Productivity pusher stresses 'basics'

The people who run American companies spend too much time asking how much it costs to make something and too little time asking why it costs that much. If they would ask "why" more often, says Jack Niles, they might see a major reason for productivity being at an all-time low, and slipping. Mr. Niles, a management consultant here with Rath & Strong Inc., has spent more than 15 years going into plants and telling managers what they can do to make them run better.

"Management hasn't paid as much attention to production processes as it has to the marketing structure of another round of price increases," he said in an interview at the firm's headquarters here.

If managers would pay more attention to production, Mr.

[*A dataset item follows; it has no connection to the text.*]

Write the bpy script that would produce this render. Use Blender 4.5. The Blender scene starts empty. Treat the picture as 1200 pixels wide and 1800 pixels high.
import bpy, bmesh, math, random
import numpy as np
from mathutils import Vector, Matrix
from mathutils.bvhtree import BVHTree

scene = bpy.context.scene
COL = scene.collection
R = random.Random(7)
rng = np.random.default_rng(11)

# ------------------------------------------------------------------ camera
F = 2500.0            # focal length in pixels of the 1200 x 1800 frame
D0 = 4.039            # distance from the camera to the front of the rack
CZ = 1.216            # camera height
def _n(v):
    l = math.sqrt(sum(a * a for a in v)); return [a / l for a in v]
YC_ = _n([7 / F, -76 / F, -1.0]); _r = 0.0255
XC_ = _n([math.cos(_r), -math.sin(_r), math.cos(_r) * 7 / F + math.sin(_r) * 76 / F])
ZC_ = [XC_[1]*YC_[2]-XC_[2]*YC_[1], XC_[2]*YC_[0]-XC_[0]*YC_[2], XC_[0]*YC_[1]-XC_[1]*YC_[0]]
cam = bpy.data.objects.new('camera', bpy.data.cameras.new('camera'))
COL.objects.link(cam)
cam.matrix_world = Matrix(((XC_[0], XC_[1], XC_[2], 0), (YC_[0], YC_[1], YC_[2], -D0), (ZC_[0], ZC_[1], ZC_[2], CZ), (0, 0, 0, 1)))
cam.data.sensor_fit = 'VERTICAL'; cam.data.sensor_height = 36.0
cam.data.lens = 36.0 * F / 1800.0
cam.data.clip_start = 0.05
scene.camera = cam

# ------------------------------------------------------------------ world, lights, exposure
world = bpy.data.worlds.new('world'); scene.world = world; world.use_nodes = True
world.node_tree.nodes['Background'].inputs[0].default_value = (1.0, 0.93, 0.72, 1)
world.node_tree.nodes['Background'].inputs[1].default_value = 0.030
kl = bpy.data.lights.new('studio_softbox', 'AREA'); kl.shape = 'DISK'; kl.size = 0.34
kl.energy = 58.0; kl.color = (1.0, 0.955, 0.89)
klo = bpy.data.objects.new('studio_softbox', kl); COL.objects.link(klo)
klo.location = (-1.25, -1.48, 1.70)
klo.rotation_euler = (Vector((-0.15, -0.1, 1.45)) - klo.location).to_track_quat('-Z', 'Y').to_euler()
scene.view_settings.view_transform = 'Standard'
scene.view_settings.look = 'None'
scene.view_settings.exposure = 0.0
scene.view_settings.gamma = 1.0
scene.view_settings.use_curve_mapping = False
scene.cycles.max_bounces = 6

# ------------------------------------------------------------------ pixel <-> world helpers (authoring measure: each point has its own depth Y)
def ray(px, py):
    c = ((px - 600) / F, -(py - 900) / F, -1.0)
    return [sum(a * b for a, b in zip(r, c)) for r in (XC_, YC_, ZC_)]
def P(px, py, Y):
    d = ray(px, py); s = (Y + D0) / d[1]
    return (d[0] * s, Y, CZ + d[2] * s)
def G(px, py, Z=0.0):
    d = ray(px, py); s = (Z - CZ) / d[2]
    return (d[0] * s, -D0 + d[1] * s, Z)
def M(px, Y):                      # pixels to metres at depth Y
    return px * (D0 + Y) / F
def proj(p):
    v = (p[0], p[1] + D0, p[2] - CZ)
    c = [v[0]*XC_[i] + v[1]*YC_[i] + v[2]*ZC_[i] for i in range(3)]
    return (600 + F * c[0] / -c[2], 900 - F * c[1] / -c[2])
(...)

Niles said, they would see some of the things he spots when he tours their plants -- a tour he urges all managers to take frequently.

The problems he finds range from machines not running because the toolroom is locked, other machines working too slowly because they are feeding the finished product into a small space beside a wall, and forklift trucks not working because they've been poorly maintained.

In one instance involving a forklift truck, Mr. Niles recalled the time he toured a plant in Oklahoma. "There was a really nice truck chained to a supporting beam. That chain had the biggest padlock on it I ever saw." He asked what the truck was doing there.

"Oh, that's Harry's truck," a supervisor told him. It seems that Harry, one of the plant's burlier employees, was not eager to use the other forklifts in the plant because they were so poorly maintained, so he had appropriated this one for his own use. Mr. Niles was able to persuade the managers of the plant to maintain all their forklifts better.

Forklift trucks are not the only victims of poor maintenance, Mr. Niles finds. Many factories, he has discovered, are able to keep their machines running only 30 to 40 percent of the time. "Most people agree 30 to 40 percent is not good," he said. "They should be 'up' 70 to 80 percent of the time. You need good reasons why the machine isn't running more. It may even be the wrong kind of machine."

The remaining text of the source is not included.